◆ AIM: Show every line that has the string "were" in it.

====== AVAILABLE RECORDS ======

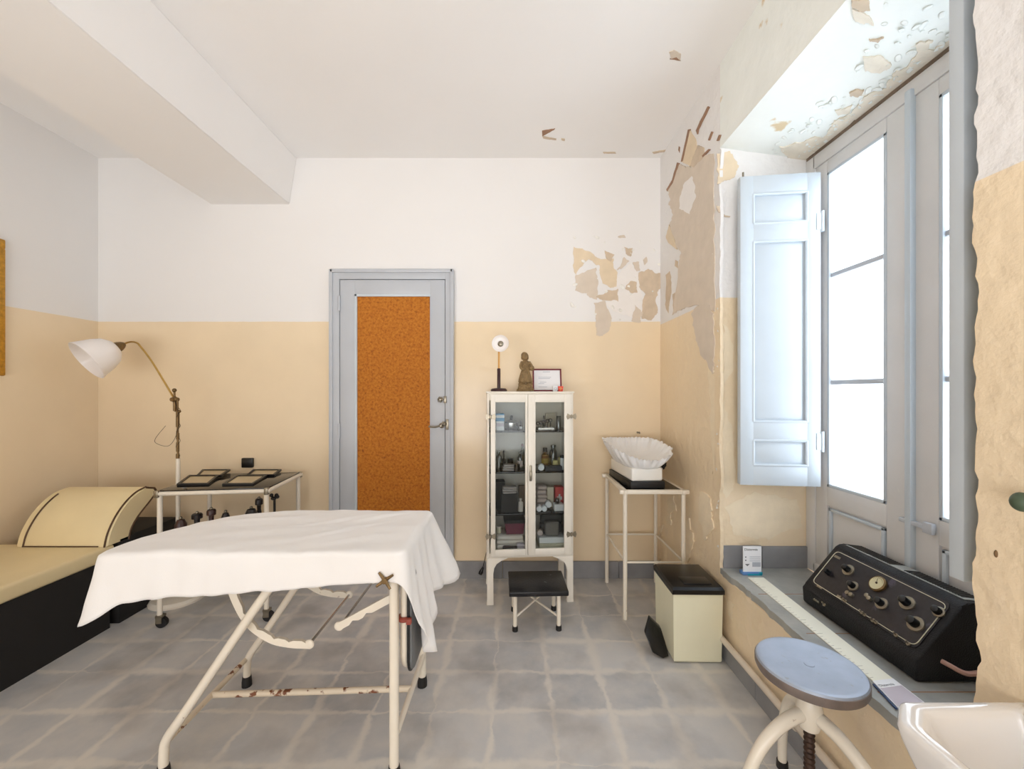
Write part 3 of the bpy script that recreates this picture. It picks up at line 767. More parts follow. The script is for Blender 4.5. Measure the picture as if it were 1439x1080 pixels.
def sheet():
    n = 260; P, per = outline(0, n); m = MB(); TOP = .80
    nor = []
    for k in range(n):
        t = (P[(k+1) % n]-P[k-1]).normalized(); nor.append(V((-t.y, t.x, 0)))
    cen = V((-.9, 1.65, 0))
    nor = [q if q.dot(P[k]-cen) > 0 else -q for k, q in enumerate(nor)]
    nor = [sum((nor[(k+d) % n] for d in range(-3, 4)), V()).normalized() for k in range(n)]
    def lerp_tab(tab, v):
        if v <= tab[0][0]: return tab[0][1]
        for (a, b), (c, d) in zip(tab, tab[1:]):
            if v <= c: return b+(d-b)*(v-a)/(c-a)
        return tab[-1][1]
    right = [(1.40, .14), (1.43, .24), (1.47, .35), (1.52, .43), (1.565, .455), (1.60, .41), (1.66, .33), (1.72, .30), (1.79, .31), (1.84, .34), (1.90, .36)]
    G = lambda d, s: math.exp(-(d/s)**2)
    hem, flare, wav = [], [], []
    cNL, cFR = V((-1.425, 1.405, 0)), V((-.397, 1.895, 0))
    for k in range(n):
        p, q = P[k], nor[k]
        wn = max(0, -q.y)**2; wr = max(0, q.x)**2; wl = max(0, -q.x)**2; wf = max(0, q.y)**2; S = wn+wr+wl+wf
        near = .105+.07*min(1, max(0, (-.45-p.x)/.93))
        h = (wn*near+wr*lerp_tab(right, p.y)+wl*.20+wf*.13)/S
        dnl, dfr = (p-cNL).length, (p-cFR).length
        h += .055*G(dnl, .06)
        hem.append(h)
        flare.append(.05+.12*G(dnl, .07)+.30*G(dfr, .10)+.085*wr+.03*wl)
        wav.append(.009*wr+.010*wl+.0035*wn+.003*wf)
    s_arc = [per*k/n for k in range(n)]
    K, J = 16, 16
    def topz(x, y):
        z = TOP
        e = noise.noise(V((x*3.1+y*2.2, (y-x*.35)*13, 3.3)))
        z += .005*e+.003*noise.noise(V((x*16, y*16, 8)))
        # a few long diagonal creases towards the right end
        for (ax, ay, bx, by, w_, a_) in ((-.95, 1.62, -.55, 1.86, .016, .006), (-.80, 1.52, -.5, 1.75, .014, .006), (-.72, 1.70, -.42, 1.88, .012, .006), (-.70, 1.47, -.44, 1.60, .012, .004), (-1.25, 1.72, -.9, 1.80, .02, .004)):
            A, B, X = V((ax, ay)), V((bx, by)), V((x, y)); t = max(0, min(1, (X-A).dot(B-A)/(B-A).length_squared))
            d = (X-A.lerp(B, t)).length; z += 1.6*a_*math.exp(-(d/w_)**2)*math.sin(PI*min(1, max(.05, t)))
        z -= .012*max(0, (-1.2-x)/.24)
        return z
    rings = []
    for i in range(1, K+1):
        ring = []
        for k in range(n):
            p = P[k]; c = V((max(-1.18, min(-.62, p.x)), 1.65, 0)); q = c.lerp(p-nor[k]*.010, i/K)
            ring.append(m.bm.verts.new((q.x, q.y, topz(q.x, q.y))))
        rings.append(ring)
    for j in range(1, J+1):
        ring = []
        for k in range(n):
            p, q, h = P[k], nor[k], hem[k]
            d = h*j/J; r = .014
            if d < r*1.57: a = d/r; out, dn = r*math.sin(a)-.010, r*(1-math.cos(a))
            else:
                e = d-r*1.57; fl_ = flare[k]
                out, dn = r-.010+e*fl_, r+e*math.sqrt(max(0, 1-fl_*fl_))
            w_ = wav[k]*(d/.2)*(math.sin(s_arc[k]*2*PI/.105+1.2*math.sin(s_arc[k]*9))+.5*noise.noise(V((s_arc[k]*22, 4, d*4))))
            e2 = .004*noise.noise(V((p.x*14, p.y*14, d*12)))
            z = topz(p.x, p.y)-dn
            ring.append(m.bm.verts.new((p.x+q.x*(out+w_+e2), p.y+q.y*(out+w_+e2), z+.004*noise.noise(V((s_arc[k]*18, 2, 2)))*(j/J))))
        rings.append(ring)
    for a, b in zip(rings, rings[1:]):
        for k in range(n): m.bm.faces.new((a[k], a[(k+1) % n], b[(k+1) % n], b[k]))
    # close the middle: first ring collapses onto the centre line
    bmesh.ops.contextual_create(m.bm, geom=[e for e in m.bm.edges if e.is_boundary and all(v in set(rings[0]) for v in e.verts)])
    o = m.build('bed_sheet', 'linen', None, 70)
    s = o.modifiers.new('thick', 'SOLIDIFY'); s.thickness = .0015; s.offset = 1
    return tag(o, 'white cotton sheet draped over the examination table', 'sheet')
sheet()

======
====== AVAILABLE RECORDS ======

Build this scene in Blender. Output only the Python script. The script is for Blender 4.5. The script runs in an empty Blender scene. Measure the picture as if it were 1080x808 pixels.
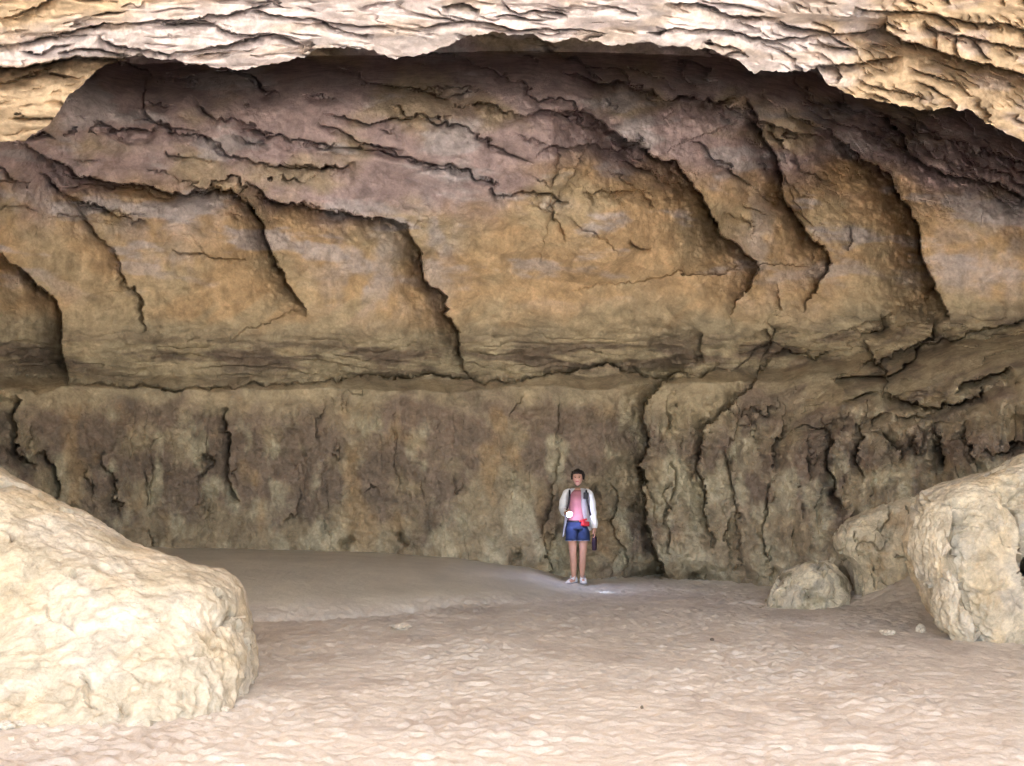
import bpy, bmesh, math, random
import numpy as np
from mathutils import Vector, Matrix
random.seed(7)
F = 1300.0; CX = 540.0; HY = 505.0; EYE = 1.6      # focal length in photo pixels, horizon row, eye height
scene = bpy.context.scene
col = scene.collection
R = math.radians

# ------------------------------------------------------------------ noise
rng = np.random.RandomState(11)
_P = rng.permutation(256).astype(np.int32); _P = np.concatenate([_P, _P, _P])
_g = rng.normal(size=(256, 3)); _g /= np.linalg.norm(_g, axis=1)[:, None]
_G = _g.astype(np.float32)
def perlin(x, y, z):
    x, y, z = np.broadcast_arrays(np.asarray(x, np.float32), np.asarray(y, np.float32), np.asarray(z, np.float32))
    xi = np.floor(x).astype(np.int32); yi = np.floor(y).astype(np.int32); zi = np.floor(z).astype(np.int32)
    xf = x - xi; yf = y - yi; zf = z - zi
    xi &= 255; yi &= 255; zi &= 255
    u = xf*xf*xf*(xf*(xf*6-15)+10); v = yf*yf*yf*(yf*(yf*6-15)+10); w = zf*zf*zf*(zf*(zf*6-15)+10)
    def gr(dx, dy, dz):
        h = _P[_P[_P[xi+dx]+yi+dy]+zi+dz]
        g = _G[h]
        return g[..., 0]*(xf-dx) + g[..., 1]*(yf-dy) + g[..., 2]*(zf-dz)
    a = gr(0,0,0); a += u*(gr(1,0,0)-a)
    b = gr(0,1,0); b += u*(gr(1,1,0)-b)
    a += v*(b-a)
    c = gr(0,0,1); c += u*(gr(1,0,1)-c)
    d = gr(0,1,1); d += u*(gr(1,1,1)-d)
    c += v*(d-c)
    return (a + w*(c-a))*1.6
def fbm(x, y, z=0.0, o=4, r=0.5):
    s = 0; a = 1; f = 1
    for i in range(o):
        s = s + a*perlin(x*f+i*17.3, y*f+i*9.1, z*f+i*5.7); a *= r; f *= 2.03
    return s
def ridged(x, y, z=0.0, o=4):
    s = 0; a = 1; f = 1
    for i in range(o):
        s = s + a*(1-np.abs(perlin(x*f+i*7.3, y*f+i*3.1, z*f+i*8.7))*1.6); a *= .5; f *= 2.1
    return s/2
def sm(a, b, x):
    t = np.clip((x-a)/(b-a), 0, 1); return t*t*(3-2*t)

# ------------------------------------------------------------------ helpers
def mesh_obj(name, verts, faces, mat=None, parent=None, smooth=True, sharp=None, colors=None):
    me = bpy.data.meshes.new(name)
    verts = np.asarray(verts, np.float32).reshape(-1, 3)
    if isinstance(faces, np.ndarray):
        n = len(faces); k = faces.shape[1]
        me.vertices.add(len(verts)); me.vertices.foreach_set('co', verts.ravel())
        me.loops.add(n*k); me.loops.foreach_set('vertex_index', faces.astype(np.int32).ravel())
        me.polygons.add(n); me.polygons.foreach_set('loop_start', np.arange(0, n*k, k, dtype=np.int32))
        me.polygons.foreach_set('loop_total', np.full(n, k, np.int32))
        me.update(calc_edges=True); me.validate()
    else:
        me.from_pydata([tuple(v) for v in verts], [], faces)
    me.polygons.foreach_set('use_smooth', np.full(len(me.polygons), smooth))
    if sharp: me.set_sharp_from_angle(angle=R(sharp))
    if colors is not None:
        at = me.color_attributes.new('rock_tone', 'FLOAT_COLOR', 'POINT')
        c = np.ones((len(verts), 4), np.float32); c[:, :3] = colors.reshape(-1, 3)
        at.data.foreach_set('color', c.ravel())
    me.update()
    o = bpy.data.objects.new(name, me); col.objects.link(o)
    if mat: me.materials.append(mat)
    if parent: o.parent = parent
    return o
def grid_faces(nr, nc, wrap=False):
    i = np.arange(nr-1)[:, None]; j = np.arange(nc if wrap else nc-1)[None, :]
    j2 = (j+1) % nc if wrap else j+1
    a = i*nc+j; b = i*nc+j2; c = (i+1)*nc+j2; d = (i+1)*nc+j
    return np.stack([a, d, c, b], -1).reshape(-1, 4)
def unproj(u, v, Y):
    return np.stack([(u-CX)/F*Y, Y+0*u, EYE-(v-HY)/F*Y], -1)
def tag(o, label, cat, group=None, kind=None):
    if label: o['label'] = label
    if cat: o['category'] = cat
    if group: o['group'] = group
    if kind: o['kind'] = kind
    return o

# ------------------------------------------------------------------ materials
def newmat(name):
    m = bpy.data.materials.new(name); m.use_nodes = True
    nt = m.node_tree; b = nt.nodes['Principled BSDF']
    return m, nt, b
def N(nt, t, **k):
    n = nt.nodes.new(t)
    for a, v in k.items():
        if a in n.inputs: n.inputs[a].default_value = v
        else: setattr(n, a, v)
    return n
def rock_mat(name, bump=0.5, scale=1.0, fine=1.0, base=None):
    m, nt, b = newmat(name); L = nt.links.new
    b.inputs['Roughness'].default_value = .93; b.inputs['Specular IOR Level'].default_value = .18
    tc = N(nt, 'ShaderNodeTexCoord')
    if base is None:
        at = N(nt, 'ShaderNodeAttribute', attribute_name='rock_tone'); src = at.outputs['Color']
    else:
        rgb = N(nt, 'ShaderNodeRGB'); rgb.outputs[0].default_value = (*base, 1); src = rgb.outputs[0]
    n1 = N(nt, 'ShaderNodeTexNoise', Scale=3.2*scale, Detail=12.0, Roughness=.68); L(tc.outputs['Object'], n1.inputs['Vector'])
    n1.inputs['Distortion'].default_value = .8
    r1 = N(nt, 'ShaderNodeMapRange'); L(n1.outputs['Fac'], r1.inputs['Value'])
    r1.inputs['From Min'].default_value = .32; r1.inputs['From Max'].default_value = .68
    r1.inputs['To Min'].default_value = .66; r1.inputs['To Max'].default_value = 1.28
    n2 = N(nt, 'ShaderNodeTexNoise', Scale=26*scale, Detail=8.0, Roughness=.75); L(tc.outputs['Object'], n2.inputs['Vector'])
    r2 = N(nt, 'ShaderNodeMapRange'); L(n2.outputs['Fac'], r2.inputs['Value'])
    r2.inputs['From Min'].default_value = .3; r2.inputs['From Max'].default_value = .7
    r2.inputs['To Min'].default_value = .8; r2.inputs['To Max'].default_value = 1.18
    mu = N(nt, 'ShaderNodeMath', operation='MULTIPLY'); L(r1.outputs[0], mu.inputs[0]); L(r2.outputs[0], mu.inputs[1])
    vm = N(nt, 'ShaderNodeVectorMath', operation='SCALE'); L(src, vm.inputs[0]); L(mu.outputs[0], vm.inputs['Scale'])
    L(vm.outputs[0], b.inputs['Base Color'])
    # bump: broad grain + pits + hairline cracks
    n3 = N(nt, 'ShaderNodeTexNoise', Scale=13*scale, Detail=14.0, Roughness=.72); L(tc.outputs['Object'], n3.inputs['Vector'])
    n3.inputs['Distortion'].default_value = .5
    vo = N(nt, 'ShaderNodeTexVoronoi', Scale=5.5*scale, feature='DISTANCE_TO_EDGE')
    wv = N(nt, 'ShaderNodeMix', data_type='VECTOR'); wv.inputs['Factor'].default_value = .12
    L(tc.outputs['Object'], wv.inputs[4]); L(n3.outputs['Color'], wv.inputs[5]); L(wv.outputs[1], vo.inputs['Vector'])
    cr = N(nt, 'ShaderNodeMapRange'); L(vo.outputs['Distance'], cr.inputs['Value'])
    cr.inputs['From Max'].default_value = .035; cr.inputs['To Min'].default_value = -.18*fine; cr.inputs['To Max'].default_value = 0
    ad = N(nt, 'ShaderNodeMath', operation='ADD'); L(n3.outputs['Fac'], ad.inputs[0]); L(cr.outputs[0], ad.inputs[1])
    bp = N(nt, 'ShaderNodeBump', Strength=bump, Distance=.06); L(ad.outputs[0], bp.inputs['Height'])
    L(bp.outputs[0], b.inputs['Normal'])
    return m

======

◆ WRITTEN ANSWER:
Write part 3 of the bpy script that recreates this picture. It picks up at line 767. More parts follow. The script is for Blender 4.5. Measure the picture as if it were 1439x1080 pixels.
Build this scene in Blender. Output only the Python script. The script is for Blender 4.5. The script runs in an empty Blender scene. Measure the picture as if it were 1080x808 pixels.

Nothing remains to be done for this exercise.